The case against unpaid internships

The+case+against+unpaid+internships

Kris Long, Print Editor-in-Chief

As college has gotten increasingly expensive, secondary schools and universities have sought to create a more practical image. Rather than focus on things students may never apply in the workplace, institutions are beginning to make their curriculum more directly applicable to careers. Part of this effort – including Manhattan High’s work-based-learning initiative in the Career and Technical Education Department – is offering internships. These programs give students work experience that can be valuable in future careers and build soft skills difficult to develop in a classroom. However, they have one major flaw at both the college and high school level: many of the students working them do so for free. Unpaid internships deepen socio-economic divisions and present ethical violations.

As a high school student, I work for free all the time. But those are classes, and my teachers don’t benefit from me completing my homework – it’s my decision whether to do the assignment and it’s my benefit if the decision is to do it. However, I’d be a little annoyed if every assignment I turned in Mr. McCoy then sold for a profit. Even if I’d learned something from the assignment, and even if McCoy selling it led to my work being recognized by a college or employer who might then hire me, why should my teacher be the only one earning money for work he didn’t do? 

There’s no reason internships shouldn’t be considered similarly. Yes, students earn valuable skills from internships. But last I checked, valuable experiences aren’t a check one can walk into the bank and cash in directly. What can be directly cashed in on is the labor interns do for companies and nonprofits. Organizations take advantage of knowledge students already have, gained at the expense of either the taxpayers at the secondary level or student’s own pockets thereafter, and give them an opportunity to keep practicing those skills. They don’t incur more expenses teaching students than with a typical employee. Therefore, they directly profit from free labor they would otherwise have to pay someone for. Profit from free labor, I’d hope we can agree, is unfair to the person laboring. 

Companies are expected to pay people for other entry-level jobs. Like many high school students, I’ve worked an entry level position at a fast-food place over the summer and they compensated me for my time. I learned a lot from my summer job, and I’ll put it on my resume as work experience in the future. What Chipotle didn’t ask me to do was work my dishwashing job for three months for free, put that experience on my resume, then hope another restaurant hires me in a non-entry position because of it. An internship is just an entry-level job, except at an organization more prestigious than a restaurant. Because of this, companies expect interns to consider being graced with the opportunity to work for them payment enough. This logic fails to consider that work is work — whether done in a suit and tie or in a T-shirt soaked with dirty dishwater. Work is work, and, if it’s being done for someone else, it’s fair to expect tangible payment. Companies shouldn’t be allowed to use prestige as a currency, leaving their interns to hope someone else will pay for their labor in the long-run.

The long-game approach that unpaid internships require means they are left unavailable for those who must support themselves in the moment.
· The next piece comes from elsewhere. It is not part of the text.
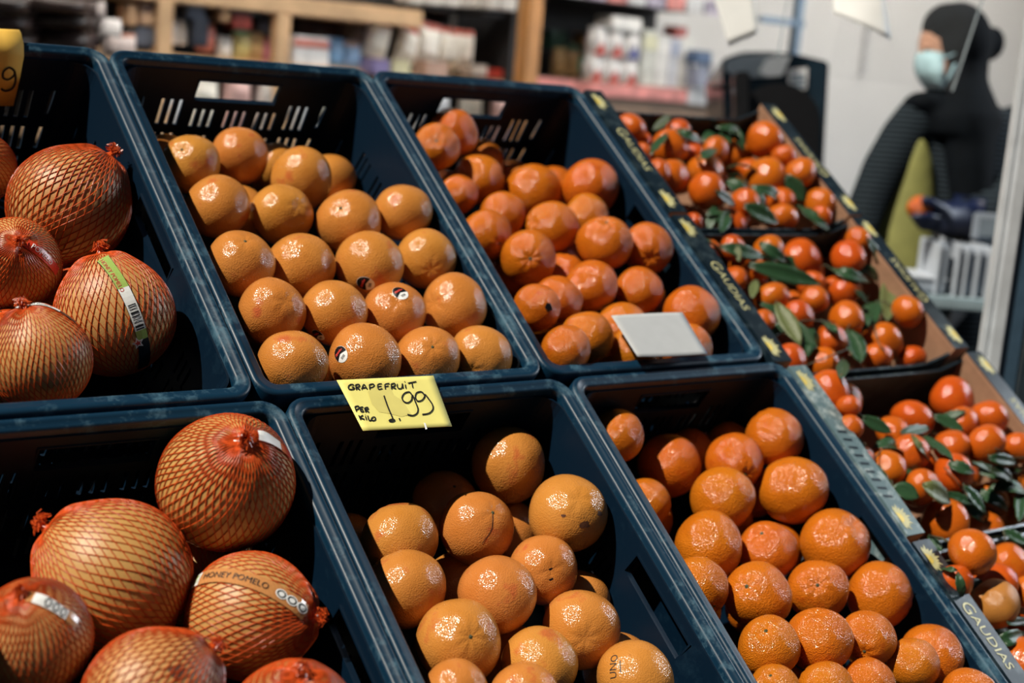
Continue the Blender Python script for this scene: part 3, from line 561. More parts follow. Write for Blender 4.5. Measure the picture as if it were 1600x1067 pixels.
for i in range(len(FRUIT['E'])):
    P, r = place('E', i); f = fruit('grapefruit', P, r, LE[i], 'grapefruit in the front crate', STEM['E'].get(i), calyx=i in (1, 2, 11))
    if i == 2: patch(*f, 772, 799, (772, 790), ribbon([(0, -.05), (.02, -.3), (.04, -.5), (.0, -.75), (-.10, -1.05), (-.16, -1.35)], .035), 'scar', 'scar_line', .006)
    if i == 3:
        for px, py, s in ((915, 820, .14), (938, 802, .10), (880, 806, .06)): patch(*f, px, py, (px, py-9), fine(([Vector((s*(1+.3*math.sin(3*a+px))*math.cos(a), s*.8*(1+.25*math.cos(2*a))*math.sin(a))) for a in [k*.524 for k in range(12)]], [tuple(range(12))])), 'scar', 'bruise', .004)
    if i == 8:
        for px, py in ((862, 889), (862, 906)): patch(*f, px, py, (px+4, py-8), ribbon([(-.05, -.04), (0, .0), (.03, .05)], .05), 'sticker_black', 'nick', .006)
    if i == 15: patch(*f, 957, 1040, (945, 1043), (lambda t: ([Vector((v.x, v.y-.10)) for v in t[0]], t[1]))(text_geo('UNO', .30)), 'ink', 'stamped_word', .006); patch(*f, 968, 1040, (956, 1043), ribbon([(-.16, 0), (.16, 0)], .03), 'ink', 'stamped_line', .006)
LF = {0: 'orange in the upper left corner of the front orange crate', 1: 'large orange at the upper left, half shaded, front crate', 2: 'shaded orange peeping behind the large upper left one, front crate', 3: 'orange against the left wall, upper of two, front crate', 4: 'orange in the upper middle with a dark stem low on its right, front crate',
      5: 'dark orange at the back wall behind the upper middle one', 6: 'orange at the upper right of the front crate, nearest the right wall', 7: 'orange below the upper middle one, left half in shade, front crate', 8: 'largest orange at the right of the front crate, upper', 9: 'orange with coarse pores left of the one with a green star stem',
      10: 'orange with a small green star stem on top, middle of the front crate', 11: 'large smooth orange at the right wall, below the upper largest', 12: 'orange against the left wall with a dark stem, lower of two, front crate', 13: 'orange with a dark stem in a wrinkled dimple, lower left of the front crate', 14: 'orange with a star stem at its centre, lower middle of the front crate',
      15: 'orange at the right wall, below the large smooth one', 16: 'orange with a green stem on top at the left wall near the bottom edge', 17: 'redder pointed orange with scuffed tip near the bottom', 18: 'orange with a black stem at its lower edge, near the bottom right', 19: 'large orange behind the small rough one, bottom right of the front crate',
      20: 'small rough orange in front of a larger one, bottom right', 21: 'orange cut by the bottom edge, leftmost in the orange crate', 22: 'orange cut by the bottom edge, second from left in the orange crate', 23: 'orange cut by the bottom edge, below the black-stemmed one', 24: 'orange cut by the bottom edge near the carton corner'}
for i in range(len(FRUIT['F'])):
    P, r = place('F', i); fruit('orange', P, r, LF[i], 'oranges in the front crate', STEM['F'].get(i), calyx=i not in (17, 11))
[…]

At the high school level, this manifests itself in a senior choosing early release over work-based-learning so they can take on more hours at work to support themselves or their family. Moreover, a full-time, unpaid summer internship in Los Angeles requires someone in the financial position to live in a city for three months without any income — also known as a very rich kid. With internships so important to the job market,  leaving out low-income students entrenches the cycle of poverty when they graduate college without work experience. 

Businesses may claim they can’t afford to pay their interns. To that argument I’ll quote FDR: “No business which depends for existence on paying less than living wages to its workers has any right to continue in this country.” If a company cannot function without free labor, then it’s not much of a company. 

Others claim the lessons learned from an internship are adequate payment. To that I’ll ask if we shouldn’t pay teachers for their in-service days, because it’s making them better teachers after all, and they could use that to get a raise in the future. Knowledge is money in a round-about sort of way, but interns have already gained enough knowledge to qualify themselves as interns. When someone begins contributing to society through their education, not simply bettering themselves, it’s time to pay them. 

All that’s needed to make internships fair and beneficial to everyone is companies paying interns for their contributions to the organization. For high school students working 10 hours a week, it’s not a lot of compensation to ask for. For college students working a full time job, it’s about time they asked for it. In a rich country like ours, there’s no need to rely on free labor other than corporate greed, and education should play no part in that.